Bjoerndalen was in position to win biathlon’s biggest and toughest race, but he missed the first target on his final, standing shoot, costing him a one-minute penalty. He finished 9.5 seconds behind Svendsen’s winning time of 48 minutes 22.5 seconds.

Sergey Novikov of Belarus, who hit all 20 targets, tied Bjoerndalen for the silver medal. Svendsen missed one target and Bjoerndalen two.

This was the first tie for a medal since biathlon was added to the Olympics 50 years ago.

Bjoerndalen would have had a big lead - 42 seconds - had he not missed a shot on his final trip to the range. In the individual race, a missed target results in one minute being added to the time instead of a 150-meter penalty loop as in other events.

After winning five gold medals in the 1998 and 2002 Olympics - including a sweep of all four events in Salt Lake City - Bjoerndalen failed to add to his tally in Turin, having to settle for two silvers and a bronze.
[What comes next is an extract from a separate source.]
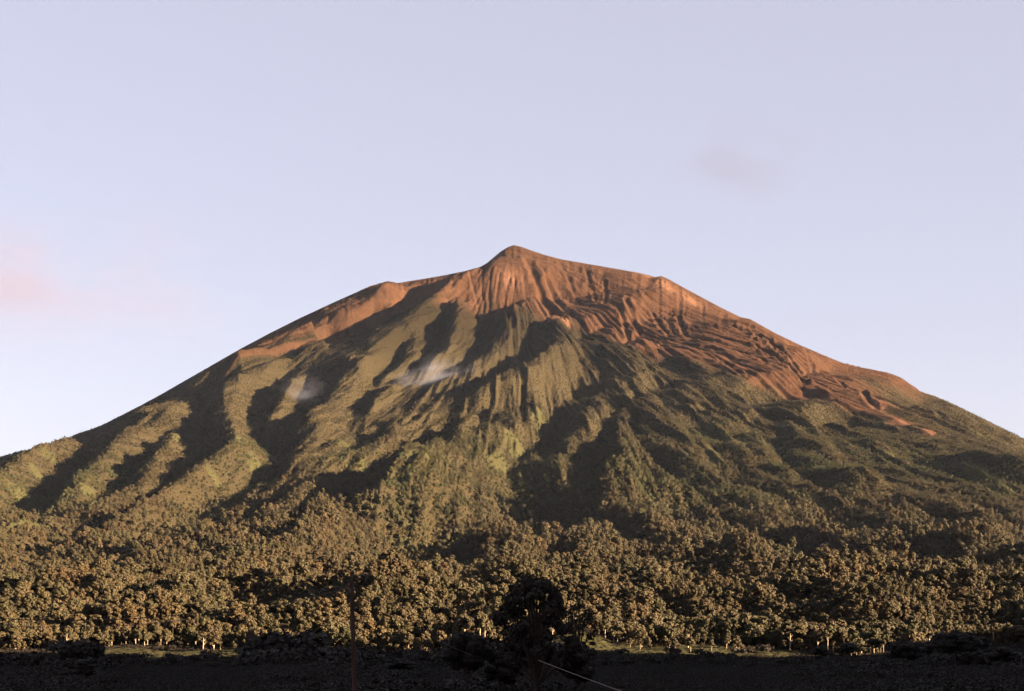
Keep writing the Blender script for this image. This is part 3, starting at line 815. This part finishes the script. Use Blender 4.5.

America’s best biathlete, Tim Burke of Paul Smiths, N.Y., missed five targets, including three on his final shoot, and finished five minutes back in 41st place.

Women’s 15k
Tora Berger only missed one target, and Norway hit a big one - the first nation to win 100 gold medals at the Winter Olympics.

The 28-year-old Norwegian finished the 15-kilometer biathlon race in 40 minutes, 58.2 seconds, beating silver medalist Elena Khrustaleva of Kazakhstan by 20.7 seconds.

Darya Domracheva of Belarus took the bronze, 28.2 seconds behind Berger.

Although Berger knew she’d had a good race, her early start number meant she had a long wait to see whether it was good enough for gold.

“It was really nervous to wait,’’ said Berger, who had bib No. 2 among 87 skiers in the interval-start race.

When her last remaining rivals faltered on the last shooting range, she broke down in tears as her teammates and coaches started congratulating her.

Berger missed her only target on her very last shot for a one-minute penalty, but had built such a large lead that it didn’t matter.

Aside from the two other medalists, no one else even came within a minute of Berger, with German veteran and three-time gold medalist Kati Wilhelm 1:04.5 behind in fourth.

After a substandard performance four years ago in Turin, Norway seems to be back on form in Vancouver, where Marit Bjoergen won gold No. 99 Wednesday in the women’s cross-country sprint.